Hundreds of thousands of people packed into the music fest's permanent home over the weekend to see their favorite artists and bands.



The weather was nice for the first two days. But on-and-off storms turned Grant Park's Hutchison Field into a muddy mess on Sunday.



Sunday night, hundreds of workers began efforts to remove the trash and waste left behind after Lolla. The event's eight stages will come down, too.



"We try to get the trash out. Of course the mud sucks everything in there, money sometimes," said Shane Jackson, Venue Smart, operations manager.



While many sought shelter from the rain between acts, others simply gave into it and opted to for some shoe-less music appreciation. The conditions caused serious damage to the grass, but it's not as bad as it was three years ago.

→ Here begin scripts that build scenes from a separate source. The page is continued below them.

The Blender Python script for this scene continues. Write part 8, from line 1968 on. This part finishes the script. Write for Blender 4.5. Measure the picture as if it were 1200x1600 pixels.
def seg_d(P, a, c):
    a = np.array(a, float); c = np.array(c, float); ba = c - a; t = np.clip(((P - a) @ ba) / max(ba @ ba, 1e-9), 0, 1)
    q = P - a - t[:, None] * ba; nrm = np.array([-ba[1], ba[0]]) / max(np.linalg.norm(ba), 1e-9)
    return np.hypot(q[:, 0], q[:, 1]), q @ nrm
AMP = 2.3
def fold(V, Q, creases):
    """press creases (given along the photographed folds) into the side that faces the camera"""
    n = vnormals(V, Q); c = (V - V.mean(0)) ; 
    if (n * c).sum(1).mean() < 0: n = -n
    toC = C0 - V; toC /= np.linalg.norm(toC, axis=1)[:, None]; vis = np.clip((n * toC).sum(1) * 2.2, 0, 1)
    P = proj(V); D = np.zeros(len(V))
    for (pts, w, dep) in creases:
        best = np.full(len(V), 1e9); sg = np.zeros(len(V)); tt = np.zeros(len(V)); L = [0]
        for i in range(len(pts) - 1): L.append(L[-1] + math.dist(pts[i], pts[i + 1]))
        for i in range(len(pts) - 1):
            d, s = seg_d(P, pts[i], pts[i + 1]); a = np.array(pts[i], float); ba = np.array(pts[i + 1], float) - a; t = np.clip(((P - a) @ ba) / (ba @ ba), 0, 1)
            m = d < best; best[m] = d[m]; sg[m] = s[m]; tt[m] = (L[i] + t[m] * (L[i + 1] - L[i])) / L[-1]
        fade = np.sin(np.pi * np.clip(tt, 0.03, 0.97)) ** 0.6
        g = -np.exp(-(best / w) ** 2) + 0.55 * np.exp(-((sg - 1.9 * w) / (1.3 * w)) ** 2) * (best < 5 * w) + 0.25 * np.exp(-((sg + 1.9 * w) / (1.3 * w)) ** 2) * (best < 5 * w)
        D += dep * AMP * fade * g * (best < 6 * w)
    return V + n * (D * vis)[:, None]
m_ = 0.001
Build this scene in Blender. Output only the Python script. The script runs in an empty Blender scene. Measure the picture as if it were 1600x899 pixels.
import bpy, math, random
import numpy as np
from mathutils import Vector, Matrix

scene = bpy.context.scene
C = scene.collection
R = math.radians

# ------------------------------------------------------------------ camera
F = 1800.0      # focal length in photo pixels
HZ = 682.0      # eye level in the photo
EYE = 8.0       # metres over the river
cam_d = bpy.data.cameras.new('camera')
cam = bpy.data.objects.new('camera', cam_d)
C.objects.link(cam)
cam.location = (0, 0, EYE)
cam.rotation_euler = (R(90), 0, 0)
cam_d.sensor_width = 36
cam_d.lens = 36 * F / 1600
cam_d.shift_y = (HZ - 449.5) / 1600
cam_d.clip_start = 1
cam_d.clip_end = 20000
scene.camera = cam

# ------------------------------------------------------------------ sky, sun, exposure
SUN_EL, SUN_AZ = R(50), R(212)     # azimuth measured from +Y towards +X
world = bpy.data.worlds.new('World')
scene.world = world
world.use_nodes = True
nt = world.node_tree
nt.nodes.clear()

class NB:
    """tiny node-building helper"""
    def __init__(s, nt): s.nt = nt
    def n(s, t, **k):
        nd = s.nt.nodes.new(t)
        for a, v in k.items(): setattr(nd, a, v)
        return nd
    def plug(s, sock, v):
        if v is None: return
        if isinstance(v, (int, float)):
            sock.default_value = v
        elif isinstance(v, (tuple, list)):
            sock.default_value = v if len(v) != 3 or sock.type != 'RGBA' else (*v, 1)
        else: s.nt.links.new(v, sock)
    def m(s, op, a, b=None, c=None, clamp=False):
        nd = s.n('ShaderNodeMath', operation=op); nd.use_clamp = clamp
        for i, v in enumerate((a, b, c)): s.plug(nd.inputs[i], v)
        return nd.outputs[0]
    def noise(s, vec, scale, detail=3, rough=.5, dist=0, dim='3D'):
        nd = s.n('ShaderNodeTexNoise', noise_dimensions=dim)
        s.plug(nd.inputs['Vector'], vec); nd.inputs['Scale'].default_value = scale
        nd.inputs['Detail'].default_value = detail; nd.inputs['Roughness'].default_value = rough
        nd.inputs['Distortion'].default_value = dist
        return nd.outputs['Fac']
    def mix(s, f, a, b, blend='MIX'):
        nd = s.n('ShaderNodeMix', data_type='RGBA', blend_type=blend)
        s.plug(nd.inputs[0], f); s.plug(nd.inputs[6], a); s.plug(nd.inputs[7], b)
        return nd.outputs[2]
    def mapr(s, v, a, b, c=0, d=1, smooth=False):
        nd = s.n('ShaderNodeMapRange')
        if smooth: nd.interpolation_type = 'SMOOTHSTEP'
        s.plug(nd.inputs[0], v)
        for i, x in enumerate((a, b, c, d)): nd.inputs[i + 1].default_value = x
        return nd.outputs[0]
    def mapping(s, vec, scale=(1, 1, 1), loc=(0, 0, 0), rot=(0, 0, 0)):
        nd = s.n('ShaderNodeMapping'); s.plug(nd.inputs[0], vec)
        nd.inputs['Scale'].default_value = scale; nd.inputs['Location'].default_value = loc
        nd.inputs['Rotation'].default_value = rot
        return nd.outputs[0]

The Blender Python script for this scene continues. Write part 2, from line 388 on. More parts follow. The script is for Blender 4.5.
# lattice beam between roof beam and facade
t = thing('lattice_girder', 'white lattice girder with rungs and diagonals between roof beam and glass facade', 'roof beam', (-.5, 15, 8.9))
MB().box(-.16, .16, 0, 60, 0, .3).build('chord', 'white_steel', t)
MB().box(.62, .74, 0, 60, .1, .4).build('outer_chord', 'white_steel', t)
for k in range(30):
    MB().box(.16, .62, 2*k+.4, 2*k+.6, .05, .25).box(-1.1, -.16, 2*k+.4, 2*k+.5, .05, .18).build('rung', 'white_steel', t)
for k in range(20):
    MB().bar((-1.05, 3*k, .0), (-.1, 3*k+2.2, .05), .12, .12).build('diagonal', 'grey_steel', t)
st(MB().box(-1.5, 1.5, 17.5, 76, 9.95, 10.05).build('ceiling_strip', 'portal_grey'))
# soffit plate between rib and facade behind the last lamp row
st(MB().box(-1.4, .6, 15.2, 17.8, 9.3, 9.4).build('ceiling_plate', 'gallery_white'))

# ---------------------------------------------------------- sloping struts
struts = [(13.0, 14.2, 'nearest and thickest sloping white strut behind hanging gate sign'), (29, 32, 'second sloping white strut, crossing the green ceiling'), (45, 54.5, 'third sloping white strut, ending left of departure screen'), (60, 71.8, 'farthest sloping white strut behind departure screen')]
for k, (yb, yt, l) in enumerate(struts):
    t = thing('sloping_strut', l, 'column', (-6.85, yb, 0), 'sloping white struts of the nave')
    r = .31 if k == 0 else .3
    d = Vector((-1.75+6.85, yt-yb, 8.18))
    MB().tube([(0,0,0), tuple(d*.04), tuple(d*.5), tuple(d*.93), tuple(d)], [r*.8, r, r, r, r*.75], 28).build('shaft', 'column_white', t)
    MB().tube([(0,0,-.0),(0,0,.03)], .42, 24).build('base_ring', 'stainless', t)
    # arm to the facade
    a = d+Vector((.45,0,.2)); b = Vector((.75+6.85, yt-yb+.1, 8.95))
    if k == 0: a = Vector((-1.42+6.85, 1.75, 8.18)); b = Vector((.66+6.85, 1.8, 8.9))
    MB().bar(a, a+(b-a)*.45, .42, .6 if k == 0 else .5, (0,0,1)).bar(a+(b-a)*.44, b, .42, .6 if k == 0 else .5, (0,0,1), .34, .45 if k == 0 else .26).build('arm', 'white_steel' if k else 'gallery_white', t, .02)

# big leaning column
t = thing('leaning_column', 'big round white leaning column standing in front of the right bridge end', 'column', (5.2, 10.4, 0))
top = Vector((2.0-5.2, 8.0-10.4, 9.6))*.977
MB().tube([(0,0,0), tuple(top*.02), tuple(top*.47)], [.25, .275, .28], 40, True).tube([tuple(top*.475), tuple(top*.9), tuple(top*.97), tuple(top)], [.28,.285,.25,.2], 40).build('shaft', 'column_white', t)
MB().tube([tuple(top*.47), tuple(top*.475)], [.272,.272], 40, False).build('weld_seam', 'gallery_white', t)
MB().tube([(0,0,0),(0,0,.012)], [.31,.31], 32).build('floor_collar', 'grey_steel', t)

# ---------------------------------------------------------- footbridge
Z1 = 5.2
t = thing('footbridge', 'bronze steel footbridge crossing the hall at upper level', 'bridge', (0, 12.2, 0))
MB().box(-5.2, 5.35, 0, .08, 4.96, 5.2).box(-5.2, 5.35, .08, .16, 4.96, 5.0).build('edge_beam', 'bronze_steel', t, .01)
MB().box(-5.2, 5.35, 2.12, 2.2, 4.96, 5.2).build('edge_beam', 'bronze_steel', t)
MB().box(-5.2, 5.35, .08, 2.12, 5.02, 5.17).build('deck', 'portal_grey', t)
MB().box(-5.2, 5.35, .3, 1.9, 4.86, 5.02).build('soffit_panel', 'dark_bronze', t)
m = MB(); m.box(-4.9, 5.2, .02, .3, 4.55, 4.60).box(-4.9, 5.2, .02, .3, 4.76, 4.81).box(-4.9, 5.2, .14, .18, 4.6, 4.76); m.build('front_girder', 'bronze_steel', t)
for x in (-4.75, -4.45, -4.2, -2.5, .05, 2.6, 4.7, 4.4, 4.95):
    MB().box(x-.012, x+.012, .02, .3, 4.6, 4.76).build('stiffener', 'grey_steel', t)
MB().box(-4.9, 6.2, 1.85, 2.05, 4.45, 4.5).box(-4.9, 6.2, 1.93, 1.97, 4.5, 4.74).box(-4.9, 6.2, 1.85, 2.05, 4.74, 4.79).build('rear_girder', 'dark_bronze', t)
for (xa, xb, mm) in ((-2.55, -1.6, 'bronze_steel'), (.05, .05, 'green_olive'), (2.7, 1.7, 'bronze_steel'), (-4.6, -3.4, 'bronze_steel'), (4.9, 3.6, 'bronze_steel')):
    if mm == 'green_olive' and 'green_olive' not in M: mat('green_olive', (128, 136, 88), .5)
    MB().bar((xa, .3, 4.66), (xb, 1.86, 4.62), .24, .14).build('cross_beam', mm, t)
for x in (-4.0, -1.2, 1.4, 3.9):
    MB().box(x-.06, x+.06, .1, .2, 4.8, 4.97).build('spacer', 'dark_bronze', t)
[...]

In 2011, rain damages and repairs cost the production company in charge of Lollapalooza- not the city- more than $1 million. The money was used to lay new sod, replace hundreds of damaged bushes, and rehab the baseball diamonds.



Those in charge of cleanup are also hoping to recycle or compose 60-70 percent of the estimated 250 tons of trash and waste left behind by the roughly 300,000 people who attended the three-day music festival.



Lollapalooza generates about $100 million a year for City of Chicago. And while the music festival still has its critics, onetime skeptic Bob O'Neill, president of the Grant Park Conservatory, an organization dedicated to the betterment of parks, says because of the benefits to the city's front yard, the park needs the event as much as the event needs the park.